Supposons un permis d’environnement octroyé par une commune à une usine. Des riverains ne sont pas d’accord et demandent donc son annulation au Conseil d’État. Celui-ci peut mettre plusieurs mois avant de l’annuler. En attendant cette annulation, l’usine va fonctionner. Autre exemple : un permis d’urbanisme a été octroyé pour une maison mais les futurs voisins s’y opposent parce que cette nouvelle construction va leur cacher la lumière. Ici aussi, les murs vont s’élever en attendant une éventuelle annulation.
Pour éviter ce genre de situation, ceux qui « introduisent un recours en annulation » devant la Cour constitutionnelle ou le Conseil d’État peuvent demander en même temps une suspension. On parle alors de « référé constitutionnel » ou de « référé administratif ». La décision concernant cette suspension (appelée « arrêt ») intervient rapidement, ce qui évite des situations impossibles à corriger : si l’usine travaille, elle risque de polluer l’environnement. Si les murs sont élevés, la lumière va disparaitre…
Quand il y a suspension, cela signifie que la loi ou la décision n’est pas supprimée mais qu’elle ne peut pas être prise en compte. L’usine ne peut pas fonctionner ou la maison ne peut être bâtie.

Comment ça se passe ?

Pour pouvoir demander la suspension d’une loi, d’un décret ou d’une ordonnance à la Cour constitutionnelle, il faut avoir introduit un recours en annulation.
Dans deux cas principaux, la Cour peut alors les suspendre :

  • les arguments invoqués sont sérieux et, si la règle était appliquée, cela causerait un préjudice grave et difficilement réparable (reprenons l’exemple de l’usine qui aurait reçu l’autorisation de travailler : la pollution produite aurait eu de graves conséquences qui ne pourraient être réparées ou en tout cas difficilement) ;
  • l’annulation est demandée pour une règle identique ou similaire à une autre, décidée par la même Région, la même Communauté ou par l’État et déjà annulée par la Cour constitutionnelle.

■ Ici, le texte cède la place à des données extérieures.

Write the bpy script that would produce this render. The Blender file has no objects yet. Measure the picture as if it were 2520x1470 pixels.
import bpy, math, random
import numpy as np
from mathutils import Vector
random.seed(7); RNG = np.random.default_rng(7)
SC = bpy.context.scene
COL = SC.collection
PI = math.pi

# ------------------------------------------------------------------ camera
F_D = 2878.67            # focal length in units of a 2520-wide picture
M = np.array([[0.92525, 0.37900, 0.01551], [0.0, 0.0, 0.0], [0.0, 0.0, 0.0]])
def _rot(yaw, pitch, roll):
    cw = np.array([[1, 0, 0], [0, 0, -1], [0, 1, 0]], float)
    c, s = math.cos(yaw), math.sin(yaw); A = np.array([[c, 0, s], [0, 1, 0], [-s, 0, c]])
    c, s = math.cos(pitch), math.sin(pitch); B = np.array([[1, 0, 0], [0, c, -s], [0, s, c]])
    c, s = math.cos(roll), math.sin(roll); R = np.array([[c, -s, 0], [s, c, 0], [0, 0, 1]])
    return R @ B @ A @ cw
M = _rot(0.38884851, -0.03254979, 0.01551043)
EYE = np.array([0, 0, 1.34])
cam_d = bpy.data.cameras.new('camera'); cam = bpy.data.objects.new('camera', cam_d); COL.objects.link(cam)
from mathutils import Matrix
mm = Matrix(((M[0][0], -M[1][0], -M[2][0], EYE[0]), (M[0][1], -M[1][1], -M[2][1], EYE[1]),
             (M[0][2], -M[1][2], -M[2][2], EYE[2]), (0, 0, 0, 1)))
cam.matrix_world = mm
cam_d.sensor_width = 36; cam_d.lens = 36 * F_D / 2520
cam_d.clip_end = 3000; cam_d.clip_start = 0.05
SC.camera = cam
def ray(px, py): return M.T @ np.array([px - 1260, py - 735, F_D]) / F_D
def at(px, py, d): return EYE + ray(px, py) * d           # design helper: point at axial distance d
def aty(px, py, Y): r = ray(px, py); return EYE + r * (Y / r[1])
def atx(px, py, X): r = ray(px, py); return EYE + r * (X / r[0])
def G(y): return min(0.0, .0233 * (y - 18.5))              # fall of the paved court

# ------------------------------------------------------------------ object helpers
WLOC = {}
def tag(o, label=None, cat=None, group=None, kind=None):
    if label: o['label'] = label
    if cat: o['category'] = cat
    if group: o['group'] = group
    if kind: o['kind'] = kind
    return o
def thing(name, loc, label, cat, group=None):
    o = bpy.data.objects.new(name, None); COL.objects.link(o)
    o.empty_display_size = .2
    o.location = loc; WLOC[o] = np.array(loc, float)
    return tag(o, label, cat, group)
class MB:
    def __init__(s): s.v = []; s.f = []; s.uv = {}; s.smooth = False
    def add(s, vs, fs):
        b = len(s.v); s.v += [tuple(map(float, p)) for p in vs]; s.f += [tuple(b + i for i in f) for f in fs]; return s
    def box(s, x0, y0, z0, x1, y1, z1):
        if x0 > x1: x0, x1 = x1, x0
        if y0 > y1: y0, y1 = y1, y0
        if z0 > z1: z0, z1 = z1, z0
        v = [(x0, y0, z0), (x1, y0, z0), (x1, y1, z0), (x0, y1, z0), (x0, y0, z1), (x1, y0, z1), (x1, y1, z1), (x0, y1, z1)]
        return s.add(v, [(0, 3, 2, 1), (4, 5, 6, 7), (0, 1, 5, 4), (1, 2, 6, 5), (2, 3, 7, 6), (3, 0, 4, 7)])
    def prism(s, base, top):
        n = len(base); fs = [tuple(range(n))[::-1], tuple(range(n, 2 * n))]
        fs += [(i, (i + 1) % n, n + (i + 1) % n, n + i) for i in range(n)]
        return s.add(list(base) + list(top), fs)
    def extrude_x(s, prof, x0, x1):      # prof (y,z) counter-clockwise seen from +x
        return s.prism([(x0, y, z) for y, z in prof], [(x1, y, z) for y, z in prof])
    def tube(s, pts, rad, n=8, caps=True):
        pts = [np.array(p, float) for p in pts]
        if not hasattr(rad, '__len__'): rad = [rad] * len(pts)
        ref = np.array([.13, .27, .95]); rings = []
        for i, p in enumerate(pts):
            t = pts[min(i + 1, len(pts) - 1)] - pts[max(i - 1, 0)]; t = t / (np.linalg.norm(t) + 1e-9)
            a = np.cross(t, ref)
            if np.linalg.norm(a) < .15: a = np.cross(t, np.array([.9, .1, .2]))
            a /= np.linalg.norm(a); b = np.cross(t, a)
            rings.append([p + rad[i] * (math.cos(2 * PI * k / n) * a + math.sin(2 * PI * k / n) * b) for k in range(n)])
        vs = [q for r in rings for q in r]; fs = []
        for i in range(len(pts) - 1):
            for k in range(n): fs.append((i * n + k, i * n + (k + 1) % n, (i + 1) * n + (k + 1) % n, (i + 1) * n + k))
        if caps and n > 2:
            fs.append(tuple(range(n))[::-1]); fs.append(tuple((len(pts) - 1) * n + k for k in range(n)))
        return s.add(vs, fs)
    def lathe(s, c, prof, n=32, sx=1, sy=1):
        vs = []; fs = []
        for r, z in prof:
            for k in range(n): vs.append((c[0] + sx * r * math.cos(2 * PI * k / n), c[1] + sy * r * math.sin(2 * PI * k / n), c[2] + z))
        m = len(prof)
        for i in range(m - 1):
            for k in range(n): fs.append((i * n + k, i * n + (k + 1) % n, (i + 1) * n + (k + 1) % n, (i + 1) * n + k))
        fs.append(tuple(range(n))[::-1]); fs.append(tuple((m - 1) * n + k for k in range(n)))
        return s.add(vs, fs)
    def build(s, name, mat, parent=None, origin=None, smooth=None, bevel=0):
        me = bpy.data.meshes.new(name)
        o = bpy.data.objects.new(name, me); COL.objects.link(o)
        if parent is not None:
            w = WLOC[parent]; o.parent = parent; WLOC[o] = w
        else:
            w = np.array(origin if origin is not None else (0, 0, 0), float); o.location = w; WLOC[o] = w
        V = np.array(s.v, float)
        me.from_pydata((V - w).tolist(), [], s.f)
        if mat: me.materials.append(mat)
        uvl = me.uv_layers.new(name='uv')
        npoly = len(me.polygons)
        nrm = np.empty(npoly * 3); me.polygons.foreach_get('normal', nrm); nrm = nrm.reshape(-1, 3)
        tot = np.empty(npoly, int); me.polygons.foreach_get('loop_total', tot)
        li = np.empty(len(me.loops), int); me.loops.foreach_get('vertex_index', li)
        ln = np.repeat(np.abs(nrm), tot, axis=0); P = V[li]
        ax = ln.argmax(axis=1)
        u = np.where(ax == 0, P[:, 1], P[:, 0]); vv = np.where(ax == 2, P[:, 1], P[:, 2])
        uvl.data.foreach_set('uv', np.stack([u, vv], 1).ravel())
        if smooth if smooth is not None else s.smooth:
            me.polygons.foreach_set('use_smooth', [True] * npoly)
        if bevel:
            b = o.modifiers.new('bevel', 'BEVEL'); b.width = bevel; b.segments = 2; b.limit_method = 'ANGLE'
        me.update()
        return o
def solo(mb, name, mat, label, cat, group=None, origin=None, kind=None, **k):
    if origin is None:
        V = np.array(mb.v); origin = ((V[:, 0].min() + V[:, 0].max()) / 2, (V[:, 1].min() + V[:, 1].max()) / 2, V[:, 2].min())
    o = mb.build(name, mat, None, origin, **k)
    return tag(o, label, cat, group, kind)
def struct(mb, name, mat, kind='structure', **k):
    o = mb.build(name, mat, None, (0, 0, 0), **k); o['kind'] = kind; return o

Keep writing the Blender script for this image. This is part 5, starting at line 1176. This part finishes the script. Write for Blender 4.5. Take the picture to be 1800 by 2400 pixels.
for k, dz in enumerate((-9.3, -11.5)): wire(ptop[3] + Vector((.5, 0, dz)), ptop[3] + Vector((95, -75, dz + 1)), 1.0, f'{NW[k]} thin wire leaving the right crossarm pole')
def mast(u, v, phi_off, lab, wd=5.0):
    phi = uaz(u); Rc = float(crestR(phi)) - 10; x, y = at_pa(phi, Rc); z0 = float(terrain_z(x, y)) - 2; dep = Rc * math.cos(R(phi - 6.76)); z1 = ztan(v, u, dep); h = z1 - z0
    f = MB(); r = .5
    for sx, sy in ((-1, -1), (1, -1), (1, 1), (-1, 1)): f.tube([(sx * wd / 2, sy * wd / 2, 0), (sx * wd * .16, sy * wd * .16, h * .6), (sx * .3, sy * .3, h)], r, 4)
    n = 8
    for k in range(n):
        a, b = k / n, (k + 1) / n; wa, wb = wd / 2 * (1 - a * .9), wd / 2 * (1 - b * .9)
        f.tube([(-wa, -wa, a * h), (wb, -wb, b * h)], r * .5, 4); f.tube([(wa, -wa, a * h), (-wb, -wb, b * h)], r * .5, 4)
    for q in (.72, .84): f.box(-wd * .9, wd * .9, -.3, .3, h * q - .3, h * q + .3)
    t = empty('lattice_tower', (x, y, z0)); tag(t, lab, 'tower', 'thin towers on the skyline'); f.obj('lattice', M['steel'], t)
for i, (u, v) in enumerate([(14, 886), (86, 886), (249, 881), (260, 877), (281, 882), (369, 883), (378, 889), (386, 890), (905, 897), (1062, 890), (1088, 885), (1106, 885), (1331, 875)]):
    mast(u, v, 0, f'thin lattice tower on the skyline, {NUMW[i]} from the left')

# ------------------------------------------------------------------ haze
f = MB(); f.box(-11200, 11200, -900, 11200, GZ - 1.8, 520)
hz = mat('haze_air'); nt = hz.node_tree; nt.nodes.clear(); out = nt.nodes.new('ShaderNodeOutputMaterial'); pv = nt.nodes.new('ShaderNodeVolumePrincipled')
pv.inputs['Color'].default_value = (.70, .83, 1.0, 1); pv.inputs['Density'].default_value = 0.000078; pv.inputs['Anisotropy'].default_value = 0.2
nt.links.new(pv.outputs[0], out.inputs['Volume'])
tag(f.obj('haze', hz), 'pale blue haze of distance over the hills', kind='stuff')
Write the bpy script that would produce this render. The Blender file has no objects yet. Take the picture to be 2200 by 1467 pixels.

Le Conseil d’État ne peut suspendre la décision d’une administration qu’en respectant deux conditions :

  • s’il existe une urgence et donc qu’une annulation arriverait trop tard ;
  • s’il existe un argument invoqué par le requérant qui peut être examiné rapidement et qui justifierait, à l’occasion d’un premier examen, l’annulation de l’acte ou du règlement attaqué.

Une suspension et puis ?

Une suspension est toujours provisoire. Elle doit nécessairement être suivie d’un examen par la Cour constitutionnelle ou le Conseil d’État.
Lors de la suspension, la décision de suspension a été prise très rapidement ; les uns et les autres n’ont pu s’expliquer que brièvement. En revanche, la demande d’annulation est ensuite étudiée de manière approfondie. Souvent, une annulation suivra une suspension mais ce n’est pas toujours automatiquement le cas. Il peut arriver exceptionnellement que la Cour ou le Conseil estime finalement qu’un argument pris en compte lors de la suspension ne soit pas correct et donc ne doive pas être pris en compte. C’est ce qui s’est passé par exemple dans le cadre de l’affaire dite Vandecasteele, du nom d’un coopérant belge détenu en Iran jusqu’à la mi-2023 : après avoir suspendu une loi approuvant un traité entre la Belgique et l’Iran permettant le retour d’Olivier Vandecasteele en Belgique, la Cour constitutionnelle, après une nouvelle réflexion lors de l’examen du recours en annulation de la même loi, a changé d’avis et a pris une décision (un « arrêt ») rejetant la demande d’annulation (le « recours en annulation ») et la loi approuvant le traité en question peut donc être désormais appliqué.
Cela peut arriver parce que, rappelons-le, le droit n’est pas une science exacte : il s’agit toujours d’interpréter les règles, ce qui demande souvent du temps et de la réflexion et peut donc être malaisé dans l’urgence.